Not only does an organisation have to be able to select and implement the right tools to ensure growth and stability, it also has to have the right budget to do it. This is where the CFO comes in.

 

The key priority for any CFO is ensuring the growth of the organisation, which can come from safeguarding and protecting, but also in ensuring the right tech stack is in place.

 

IT is generally considered to be the second largest spend for a company after talent investment, and this is where a CFO needs to have the right experience and understanding—or the right team—to be able to play an active role in decisions regarding tech spend.

 

Among IT spend, there are two main levers to increase organisational productivity and drive cost efficiency:

  1. Cloud is a fast-growing category within digitisation. The ability to manage and predict cloud costs is key to ensure business health. Observability platforms offer a single pane of glass to monitor usage and alerts for multi-cloud, hybrid environments, adding to the efficiency and predictability needed in today’s changing macro environment.
  2. Tool consolidation is another lever in streamlining organisational complexity. When we add new tools to the stack, we need to rationalise what value it brings or what investments it can replace.

 

Offering perspective

When it comes to planning processes, it’s the CFO who is asking where growth will come from and how to think about it in relation to previous years.

 

But the more progressive CFOs are also asking more provocative questions like, “How aligned are we, really?
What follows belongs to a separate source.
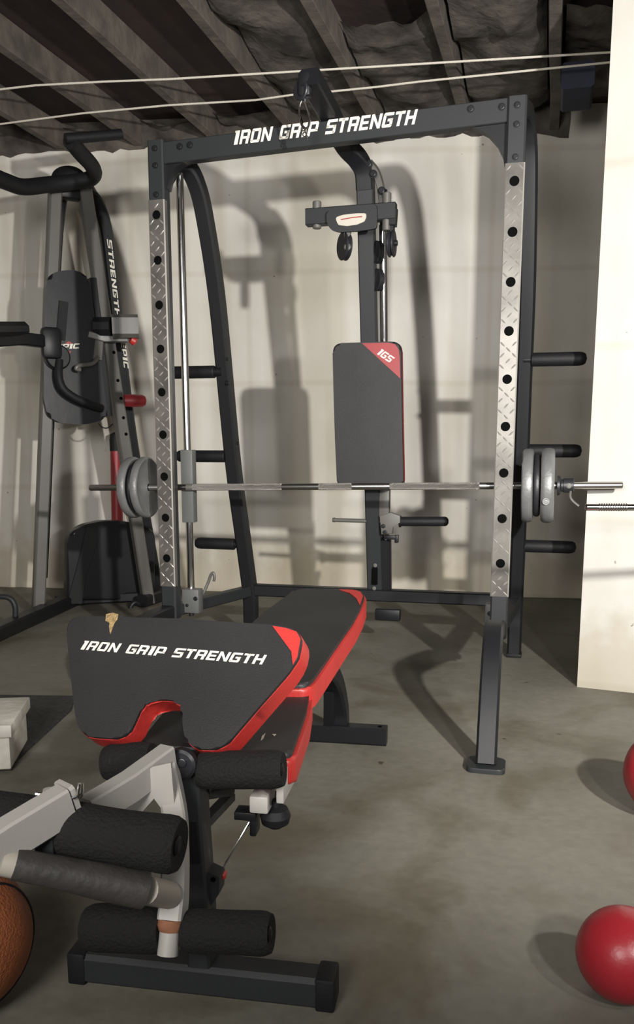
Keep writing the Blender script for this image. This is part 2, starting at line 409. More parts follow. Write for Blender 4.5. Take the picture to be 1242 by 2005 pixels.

And if I’m managing my business plan on this definition of digital transformation, are the commercial and operations officers, too? Do they all agree with that definition?”

 

The full C-suite needs to be aligned on the definition of digital, and that requires the leaders having the conversation on what it means to their particular business. That definition then needs to be articulated in a simple way that the entire organisation can rally around—typically, by deploying digital strategies or digitising their businesses in waves, starting with smaller workstreams and expanding.

 

Tackling economies of scale

CFOs understand macroeconomics extremely well. What’s new with digital is that the marginal cost is zero: you can instantly and at no cost replicate an offering, leading to massive shifts in the supply and demand curves. It means that economies of scale take on whole new proportions. Perhaps one of the biggest shifts in the CFO’s role is to explain to business leaders how the economics of their businesses are changing.

 

Another shift or learning for the modern CFO is congruence. How much money does the organisation spend on digital, and how should the team report on the effectiveness of its digital efforts, and is that congruent with what the business is trying to accomplish? In this instance, the CFO becomes the evangelist helping people understand the digital economy, and then the architect for fitting the pieces together in a way where performance can be measured.

 

Navigating new systems

As economies scale, industry boundaries are becoming blurred, and therefore companies need to ask a new set of strategy questions: How do you expand beyond your industry, and what types of partnerships and M&A deals are needed to achieve that expansion? These questions, once again, put the spotlight on the CFO.

 

There are only so many partnerships to be made within these systems, so for organisations that are not fast out of the blocks in figuring out what their role and partners should be, someone else will claim that space. There are lots of reasons why being out in front and bringing the CFO into these conversations early makes a huge difference.

 

CFOs are used to asking deterministic questions: tell me how much it’s going to cost, or, how many points of market share am I going to gain? What’s going to happen to my margin? Increasingly, they also need to ask, what is it that we will learn? What are you going to test?

 

Those are very different questions and metrics, and they require a CFO reskilling. If the CFO doesn’t understand technology, the organisation is at a disadvantage. The CFO has to be able to have intelligent conversations with their peers about what technology can and cannot do to succeed in today’s business landscape.